* DIRECTION *
How many of the lines below hold the word "part"? Answer only with the number.

* RECORDS PROVIDED *
------------------------

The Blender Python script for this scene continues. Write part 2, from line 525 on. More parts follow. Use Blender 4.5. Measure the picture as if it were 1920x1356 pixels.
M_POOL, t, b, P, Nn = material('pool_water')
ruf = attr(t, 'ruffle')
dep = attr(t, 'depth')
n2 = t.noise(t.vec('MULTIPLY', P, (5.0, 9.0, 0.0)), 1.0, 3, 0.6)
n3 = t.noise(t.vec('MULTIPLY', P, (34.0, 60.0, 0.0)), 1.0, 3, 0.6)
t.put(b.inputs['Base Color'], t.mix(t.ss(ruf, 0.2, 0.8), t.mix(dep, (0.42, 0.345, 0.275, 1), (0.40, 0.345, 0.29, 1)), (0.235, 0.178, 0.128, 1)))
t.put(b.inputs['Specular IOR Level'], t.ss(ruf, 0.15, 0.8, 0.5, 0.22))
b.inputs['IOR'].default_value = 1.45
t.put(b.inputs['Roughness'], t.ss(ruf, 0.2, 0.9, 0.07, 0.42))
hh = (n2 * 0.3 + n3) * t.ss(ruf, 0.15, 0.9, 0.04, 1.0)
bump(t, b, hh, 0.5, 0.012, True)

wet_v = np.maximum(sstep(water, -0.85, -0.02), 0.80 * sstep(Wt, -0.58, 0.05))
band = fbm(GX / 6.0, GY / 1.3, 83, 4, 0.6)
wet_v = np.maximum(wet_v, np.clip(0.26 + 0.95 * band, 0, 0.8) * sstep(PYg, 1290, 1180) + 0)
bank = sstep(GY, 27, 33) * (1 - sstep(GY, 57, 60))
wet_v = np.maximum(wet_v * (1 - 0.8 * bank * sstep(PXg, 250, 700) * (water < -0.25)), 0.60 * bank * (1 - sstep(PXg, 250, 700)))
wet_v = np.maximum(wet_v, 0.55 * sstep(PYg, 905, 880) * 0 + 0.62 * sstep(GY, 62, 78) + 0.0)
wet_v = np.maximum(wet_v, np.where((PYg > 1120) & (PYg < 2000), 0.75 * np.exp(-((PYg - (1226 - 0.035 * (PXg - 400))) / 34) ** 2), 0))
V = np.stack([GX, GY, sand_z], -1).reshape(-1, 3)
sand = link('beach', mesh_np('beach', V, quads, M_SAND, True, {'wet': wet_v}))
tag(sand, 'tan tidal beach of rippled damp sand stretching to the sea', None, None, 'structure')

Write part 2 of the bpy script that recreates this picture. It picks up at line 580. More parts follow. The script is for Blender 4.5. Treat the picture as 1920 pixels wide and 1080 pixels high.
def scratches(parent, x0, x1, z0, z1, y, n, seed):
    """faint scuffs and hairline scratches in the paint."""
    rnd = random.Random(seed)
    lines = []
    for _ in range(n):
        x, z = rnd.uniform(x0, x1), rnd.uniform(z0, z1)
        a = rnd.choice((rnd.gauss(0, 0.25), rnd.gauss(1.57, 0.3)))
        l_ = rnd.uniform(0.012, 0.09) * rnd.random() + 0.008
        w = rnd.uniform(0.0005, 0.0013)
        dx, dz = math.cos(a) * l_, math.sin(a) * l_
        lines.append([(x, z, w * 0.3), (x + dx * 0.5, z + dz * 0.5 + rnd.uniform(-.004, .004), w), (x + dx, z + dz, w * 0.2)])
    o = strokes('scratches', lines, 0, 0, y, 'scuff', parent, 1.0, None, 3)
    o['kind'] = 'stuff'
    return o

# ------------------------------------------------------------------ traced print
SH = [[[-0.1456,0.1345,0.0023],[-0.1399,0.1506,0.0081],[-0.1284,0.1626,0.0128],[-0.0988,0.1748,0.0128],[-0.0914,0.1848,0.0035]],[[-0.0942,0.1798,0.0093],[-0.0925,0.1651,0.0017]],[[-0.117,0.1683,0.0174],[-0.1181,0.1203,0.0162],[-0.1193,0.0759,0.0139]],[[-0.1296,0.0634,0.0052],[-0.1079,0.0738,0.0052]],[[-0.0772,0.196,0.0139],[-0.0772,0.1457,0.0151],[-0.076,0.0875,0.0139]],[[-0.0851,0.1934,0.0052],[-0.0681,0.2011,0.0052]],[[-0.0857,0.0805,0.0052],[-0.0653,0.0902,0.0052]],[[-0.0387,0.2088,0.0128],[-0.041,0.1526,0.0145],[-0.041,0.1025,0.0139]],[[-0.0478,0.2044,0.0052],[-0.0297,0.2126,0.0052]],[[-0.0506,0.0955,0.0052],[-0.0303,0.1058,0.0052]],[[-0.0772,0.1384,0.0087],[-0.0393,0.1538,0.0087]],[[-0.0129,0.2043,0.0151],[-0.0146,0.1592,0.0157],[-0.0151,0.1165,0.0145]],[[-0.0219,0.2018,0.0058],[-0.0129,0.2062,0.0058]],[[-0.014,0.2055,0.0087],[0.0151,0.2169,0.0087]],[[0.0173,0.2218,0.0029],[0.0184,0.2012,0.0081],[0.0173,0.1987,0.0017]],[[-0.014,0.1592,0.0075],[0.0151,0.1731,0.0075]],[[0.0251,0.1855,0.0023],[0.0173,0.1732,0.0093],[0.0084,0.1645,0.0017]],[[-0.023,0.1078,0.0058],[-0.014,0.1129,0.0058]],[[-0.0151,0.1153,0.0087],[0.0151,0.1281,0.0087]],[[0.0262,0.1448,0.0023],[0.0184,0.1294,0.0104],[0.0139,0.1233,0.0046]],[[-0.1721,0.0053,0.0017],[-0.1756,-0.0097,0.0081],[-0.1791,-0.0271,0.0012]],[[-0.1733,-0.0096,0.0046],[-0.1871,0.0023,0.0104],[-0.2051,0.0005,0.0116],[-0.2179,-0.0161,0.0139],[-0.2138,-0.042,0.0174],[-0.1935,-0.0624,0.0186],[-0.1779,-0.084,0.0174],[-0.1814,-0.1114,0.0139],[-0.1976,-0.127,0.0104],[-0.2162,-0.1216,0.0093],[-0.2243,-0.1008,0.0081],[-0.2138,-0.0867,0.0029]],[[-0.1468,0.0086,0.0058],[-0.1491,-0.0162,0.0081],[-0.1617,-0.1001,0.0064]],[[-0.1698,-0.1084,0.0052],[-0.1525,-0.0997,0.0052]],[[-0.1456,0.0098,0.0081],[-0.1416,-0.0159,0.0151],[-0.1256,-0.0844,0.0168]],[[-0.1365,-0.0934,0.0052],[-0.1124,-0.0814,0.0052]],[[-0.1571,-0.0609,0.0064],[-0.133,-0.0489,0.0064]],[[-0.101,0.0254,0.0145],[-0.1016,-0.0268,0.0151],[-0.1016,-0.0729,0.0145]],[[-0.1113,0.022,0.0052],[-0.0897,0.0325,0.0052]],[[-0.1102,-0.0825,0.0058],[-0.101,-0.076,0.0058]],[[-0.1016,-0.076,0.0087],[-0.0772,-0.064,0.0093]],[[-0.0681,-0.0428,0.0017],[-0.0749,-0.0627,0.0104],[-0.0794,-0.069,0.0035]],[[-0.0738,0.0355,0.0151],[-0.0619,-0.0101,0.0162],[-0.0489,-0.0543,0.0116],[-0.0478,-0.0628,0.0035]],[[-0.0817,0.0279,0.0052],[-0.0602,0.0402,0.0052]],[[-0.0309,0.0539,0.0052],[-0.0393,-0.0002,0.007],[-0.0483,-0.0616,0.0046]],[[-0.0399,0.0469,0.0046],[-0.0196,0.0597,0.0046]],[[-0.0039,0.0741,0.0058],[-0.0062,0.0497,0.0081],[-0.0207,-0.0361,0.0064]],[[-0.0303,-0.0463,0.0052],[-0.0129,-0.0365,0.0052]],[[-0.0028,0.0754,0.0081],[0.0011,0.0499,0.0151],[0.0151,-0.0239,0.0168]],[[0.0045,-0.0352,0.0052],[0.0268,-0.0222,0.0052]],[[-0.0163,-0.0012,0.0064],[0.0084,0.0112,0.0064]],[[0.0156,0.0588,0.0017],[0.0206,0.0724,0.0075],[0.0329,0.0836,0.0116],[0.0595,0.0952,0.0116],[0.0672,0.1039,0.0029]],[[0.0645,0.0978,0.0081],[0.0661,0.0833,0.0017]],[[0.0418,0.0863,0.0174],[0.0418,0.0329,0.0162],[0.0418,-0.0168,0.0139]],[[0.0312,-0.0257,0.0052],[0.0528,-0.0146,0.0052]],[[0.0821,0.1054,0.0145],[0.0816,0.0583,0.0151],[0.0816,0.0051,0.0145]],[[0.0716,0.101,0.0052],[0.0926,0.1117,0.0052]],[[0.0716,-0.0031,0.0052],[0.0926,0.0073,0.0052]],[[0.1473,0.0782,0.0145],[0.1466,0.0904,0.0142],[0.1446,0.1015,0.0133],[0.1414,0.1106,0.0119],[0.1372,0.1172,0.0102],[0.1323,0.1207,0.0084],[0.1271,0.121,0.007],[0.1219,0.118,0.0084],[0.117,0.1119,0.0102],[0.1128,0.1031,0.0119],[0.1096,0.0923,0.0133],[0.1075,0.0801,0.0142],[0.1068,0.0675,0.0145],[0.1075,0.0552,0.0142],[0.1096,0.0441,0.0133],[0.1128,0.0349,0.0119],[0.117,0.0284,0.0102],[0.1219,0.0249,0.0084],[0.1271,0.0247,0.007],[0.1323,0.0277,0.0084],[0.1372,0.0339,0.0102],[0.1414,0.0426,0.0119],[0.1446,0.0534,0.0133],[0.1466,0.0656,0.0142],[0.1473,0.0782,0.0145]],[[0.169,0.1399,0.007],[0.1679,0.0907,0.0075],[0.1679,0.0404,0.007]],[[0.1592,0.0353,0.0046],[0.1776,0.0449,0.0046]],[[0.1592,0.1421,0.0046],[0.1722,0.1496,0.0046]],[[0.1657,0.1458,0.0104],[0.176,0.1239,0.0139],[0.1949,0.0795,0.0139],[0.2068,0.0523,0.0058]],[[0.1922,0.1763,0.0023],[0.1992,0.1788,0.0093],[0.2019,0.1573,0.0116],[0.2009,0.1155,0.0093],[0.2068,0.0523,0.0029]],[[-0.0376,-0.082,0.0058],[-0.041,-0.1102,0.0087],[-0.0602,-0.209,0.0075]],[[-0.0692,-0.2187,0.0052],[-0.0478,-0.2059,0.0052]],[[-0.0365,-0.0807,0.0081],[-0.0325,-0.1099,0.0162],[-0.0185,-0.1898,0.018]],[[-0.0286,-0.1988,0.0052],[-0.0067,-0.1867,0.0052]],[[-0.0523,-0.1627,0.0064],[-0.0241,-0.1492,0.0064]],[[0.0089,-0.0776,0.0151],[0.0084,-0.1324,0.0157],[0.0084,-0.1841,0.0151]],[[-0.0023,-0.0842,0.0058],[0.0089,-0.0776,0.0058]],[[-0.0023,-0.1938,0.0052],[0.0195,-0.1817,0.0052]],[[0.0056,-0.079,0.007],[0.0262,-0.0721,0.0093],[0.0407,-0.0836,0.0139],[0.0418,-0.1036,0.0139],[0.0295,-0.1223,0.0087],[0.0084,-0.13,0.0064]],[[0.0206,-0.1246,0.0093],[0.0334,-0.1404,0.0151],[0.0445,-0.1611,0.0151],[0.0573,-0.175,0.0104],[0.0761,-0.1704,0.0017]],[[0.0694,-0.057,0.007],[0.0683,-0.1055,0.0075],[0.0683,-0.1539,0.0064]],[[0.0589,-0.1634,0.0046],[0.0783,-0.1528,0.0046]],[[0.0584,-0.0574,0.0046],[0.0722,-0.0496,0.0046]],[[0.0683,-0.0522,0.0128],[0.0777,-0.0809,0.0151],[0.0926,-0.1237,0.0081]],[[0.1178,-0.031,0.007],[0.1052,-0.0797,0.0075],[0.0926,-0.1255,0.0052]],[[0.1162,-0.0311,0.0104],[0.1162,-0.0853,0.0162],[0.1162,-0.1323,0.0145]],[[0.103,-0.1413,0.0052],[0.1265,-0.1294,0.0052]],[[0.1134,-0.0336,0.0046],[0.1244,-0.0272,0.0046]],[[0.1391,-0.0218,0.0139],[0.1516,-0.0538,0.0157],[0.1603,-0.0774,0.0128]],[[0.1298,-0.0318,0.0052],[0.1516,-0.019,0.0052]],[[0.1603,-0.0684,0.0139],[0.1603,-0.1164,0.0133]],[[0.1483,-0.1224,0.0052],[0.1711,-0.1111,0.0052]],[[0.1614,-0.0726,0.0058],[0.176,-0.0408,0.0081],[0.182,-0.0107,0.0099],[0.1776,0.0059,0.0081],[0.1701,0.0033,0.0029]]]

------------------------

* FINISHED TASK *
2